__Task requirements__. Transcribe the records below exactly, from their first line through the line containing "random.seed(4); RNG = np.random.RandomState(7)". Omit every line after it.

__Material provided__.
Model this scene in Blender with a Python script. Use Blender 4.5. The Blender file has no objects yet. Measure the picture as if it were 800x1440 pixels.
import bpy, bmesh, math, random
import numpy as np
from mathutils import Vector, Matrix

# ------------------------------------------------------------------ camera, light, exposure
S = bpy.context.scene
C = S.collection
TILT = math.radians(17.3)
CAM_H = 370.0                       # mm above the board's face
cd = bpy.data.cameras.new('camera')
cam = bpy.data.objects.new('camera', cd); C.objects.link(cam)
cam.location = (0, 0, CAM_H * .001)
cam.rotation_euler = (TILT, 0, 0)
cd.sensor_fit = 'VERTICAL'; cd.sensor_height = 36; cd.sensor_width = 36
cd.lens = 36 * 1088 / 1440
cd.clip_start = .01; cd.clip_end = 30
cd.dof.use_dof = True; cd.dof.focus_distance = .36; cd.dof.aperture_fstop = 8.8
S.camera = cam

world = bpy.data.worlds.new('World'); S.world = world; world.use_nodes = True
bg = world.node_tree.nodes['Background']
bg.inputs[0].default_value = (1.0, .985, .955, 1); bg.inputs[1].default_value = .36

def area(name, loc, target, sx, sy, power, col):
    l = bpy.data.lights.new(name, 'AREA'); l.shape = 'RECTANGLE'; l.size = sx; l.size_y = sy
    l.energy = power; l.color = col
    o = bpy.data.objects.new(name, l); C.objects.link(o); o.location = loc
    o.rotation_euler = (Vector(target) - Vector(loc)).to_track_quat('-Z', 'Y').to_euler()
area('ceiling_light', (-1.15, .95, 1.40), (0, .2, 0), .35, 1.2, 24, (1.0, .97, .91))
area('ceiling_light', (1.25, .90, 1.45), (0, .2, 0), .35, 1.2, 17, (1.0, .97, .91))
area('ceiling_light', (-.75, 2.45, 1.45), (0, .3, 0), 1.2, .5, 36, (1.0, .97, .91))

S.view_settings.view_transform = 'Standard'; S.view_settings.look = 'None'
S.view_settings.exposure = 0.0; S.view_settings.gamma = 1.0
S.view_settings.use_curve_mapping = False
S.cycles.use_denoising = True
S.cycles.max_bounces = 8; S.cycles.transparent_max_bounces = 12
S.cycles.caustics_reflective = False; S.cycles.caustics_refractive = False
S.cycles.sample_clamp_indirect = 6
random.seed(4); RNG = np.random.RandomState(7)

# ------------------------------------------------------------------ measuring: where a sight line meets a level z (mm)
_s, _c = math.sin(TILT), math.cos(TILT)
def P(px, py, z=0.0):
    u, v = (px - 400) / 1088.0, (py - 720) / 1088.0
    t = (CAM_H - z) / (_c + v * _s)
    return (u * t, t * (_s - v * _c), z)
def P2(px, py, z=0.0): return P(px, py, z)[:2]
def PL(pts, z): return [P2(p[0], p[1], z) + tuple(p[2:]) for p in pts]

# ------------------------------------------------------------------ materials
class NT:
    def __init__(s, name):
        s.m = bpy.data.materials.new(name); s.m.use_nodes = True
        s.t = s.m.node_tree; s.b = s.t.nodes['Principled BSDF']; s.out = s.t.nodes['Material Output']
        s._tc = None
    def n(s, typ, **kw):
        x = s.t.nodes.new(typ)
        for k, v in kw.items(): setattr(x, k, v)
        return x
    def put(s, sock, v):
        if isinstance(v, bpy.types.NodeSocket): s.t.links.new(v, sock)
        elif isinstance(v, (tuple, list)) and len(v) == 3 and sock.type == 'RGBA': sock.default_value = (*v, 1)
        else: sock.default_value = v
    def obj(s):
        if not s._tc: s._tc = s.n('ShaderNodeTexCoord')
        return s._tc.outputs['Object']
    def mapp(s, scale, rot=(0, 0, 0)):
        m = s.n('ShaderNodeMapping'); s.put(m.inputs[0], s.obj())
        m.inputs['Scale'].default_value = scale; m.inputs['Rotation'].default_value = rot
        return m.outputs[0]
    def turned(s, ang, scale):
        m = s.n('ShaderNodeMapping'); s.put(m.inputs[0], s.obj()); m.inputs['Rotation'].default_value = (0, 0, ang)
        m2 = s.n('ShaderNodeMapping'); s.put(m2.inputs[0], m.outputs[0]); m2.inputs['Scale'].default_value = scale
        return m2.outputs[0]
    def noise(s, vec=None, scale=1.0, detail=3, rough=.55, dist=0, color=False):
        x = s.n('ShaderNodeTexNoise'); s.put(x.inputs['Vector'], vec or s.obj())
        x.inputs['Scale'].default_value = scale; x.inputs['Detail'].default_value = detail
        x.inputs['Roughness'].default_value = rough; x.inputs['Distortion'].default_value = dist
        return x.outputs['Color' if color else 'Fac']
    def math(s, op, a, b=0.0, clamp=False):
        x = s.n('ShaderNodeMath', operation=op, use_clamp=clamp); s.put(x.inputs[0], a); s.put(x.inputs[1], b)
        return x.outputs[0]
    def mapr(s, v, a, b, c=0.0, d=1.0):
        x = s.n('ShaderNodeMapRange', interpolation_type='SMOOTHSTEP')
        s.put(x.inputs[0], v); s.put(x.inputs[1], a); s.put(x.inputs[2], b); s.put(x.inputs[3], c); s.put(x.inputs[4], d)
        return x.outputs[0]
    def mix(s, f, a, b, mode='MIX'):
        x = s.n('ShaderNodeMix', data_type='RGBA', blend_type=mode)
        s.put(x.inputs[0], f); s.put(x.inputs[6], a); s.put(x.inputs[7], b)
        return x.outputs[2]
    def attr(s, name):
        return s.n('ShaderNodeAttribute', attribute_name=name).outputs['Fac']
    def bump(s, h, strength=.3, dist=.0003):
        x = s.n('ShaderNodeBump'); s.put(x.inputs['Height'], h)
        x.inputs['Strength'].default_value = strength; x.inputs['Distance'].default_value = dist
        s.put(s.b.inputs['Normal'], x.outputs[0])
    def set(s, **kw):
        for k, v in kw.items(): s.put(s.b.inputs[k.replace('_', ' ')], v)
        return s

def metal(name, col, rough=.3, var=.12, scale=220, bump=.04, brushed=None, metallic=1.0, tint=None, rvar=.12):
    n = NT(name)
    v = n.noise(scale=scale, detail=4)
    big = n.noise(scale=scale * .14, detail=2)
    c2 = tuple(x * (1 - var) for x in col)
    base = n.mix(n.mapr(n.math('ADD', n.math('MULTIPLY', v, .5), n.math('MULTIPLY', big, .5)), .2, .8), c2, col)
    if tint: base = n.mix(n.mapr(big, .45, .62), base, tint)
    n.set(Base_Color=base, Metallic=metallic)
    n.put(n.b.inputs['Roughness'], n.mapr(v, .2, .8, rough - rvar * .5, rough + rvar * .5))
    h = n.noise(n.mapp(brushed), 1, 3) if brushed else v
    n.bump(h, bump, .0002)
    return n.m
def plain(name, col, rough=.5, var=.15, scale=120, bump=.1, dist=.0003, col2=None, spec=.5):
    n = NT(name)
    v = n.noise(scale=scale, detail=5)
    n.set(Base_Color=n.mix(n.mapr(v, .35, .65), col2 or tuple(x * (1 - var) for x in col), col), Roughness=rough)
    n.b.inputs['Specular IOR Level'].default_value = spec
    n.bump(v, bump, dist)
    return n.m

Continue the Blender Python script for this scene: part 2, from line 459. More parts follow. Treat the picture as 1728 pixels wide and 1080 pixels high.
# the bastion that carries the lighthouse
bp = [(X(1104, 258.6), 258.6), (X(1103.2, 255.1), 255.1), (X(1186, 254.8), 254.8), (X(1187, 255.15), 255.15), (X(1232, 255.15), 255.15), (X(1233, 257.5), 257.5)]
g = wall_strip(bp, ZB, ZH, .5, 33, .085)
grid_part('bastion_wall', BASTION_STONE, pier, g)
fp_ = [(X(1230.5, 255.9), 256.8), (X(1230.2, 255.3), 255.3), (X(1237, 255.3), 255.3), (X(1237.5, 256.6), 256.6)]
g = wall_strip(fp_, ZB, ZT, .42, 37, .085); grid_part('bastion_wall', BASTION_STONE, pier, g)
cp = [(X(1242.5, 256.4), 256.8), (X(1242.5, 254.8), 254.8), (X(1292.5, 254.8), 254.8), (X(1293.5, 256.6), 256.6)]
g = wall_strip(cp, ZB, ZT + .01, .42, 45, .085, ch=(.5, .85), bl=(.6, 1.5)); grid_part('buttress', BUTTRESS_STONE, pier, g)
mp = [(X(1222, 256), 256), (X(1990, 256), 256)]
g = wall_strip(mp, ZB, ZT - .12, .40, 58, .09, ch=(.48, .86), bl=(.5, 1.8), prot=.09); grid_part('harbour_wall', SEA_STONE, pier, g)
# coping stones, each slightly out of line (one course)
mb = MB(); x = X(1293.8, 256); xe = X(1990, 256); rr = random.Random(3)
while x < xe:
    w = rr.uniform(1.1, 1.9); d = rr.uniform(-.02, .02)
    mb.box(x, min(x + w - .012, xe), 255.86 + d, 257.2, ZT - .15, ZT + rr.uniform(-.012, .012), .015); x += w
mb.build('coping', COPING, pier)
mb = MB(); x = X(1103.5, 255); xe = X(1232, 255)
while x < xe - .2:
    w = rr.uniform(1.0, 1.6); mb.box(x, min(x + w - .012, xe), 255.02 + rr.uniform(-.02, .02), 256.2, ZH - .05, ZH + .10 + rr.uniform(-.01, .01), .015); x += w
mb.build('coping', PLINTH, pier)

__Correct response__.
Model this scene in Blender with a Python script. Use Blender 4.5. The Blender file has no objects yet. Measure the picture as if it were 800x1440 pixels.
import bpy, bmesh, math, random
import numpy as np
from mathutils import Vector, Matrix

# ------------------------------------------------------------------ camera, light, exposure
S = bpy.context.scene
C = S.collection
TILT = math.radians(17.3)
CAM_H = 370.0                       # mm above the board's face
cd = bpy.data.cameras.new('camera')
cam = bpy.data.objects.new('camera', cd); C.objects.link(cam)
cam.location = (0, 0, CAM_H * .001)
cam.rotation_euler = (TILT, 0, 0)
cd.sensor_fit = 'VERTICAL'; cd.sensor_height = 36; cd.sensor_width = 36
cd.lens = 36 * 1088 / 1440
cd.clip_start = .01; cd.clip_end = 30
cd.dof.use_dof = True; cd.dof.focus_distance = .36; cd.dof.aperture_fstop = 8.8
S.camera = cam

world = bpy.data.worlds.new('World'); S.world = world; world.use_nodes = True
bg = world.node_tree.nodes['Background']
bg.inputs[0].default_value = (1.0, .985, .955, 1); bg.inputs[1].default_value = .36

def area(name, loc, target, sx, sy, power, col):
    l = bpy.data.lights.new(name, 'AREA'); l.shape = 'RECTANGLE'; l.size = sx; l.size_y = sy
    l.energy = power; l.color = col
    o = bpy.data.objects.new(name, l); C.objects.link(o); o.location = loc
    o.rotation_euler = (Vector(target) - Vector(loc)).to_track_quat('-Z', 'Y').to_euler()
area('ceiling_light', (-1.15, .95, 1.40), (0, .2, 0), .35, 1.2, 24, (1.0, .97, .91))
area('ceiling_light', (1.25, .90, 1.45), (0, .2, 0), .35, 1.2, 17, (1.0, .97, .91))
area('ceiling_light', (-.75, 2.45, 1.45), (0, .3, 0), 1.2, .5, 36, (1.0, .97, .91))

S.view_settings.view_transform = 'Standard'; S.view_settings.look = 'None'
S.view_settings.exposure = 0.0; S.view_settings.gamma = 1.0
S.view_settings.use_curve_mapping = False
S.cycles.use_denoising = True
S.cycles.max_bounces = 8; S.cycles.transparent_max_bounces = 12
S.cycles.caustics_reflective = False; S.cycles.caustics_refractive = False
S.cycles.sample_clamp_indirect = 6
random.seed(4); RNG = np.random.RandomState(7)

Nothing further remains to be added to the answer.